Cases of dyslexia in the reading ability of class seven children at the Thogoto Primary School in the Kikuyu District of Kenya
Abstract
This paper sought to investigate the reading ability of six class seven dyslexic children at
the Thogoto Primary School in the Kikuyu district of Kenya. The aim was to establish the
linguistic information that multilingual dyslexic subjects miss. The study was done within
the framework of the Psycholinguistic Theory of Language disorders dealing specifically
with dyslexia.
The study was based on 6 reading tasks administered to the six pupils.

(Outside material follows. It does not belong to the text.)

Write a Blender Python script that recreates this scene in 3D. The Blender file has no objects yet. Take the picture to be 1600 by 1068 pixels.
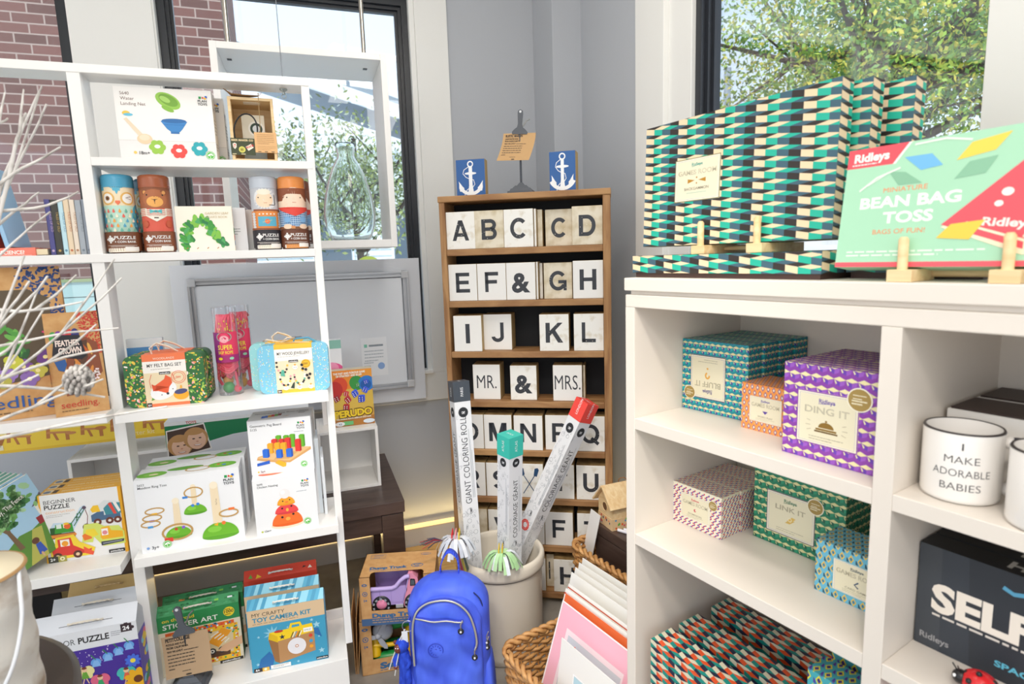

Lists of English
monosyllabic and polysyllabic words, Kiswahili disyllabic and Kiswahili polysyllabic
words were administered to the respondents. They then read a list of nonsense words.
They were then given English and Kiswahili sentences to read. The research shows that
as we had hypothesized the dyslexic pupils read monosyllabic words better than
polysyllabic words. They read Kiswahili better than English. They also had a challenge
reading the inflectional endings in words. However, contrary to what the research had
hypothesized, both functional words and content words were challenging for the
respondents. Errors of omission, substitution, insertion and reversal were noted in both
the Kiswahili and English data. Nonsense words were also challenging for the
respondents.
The frequency of misreading was reported in tables as was the performance of each of the
respondents. We analyzed the data statistically by calculating the mean of all the reading
tasks. A summary of the total misreading results was then presented in a graph.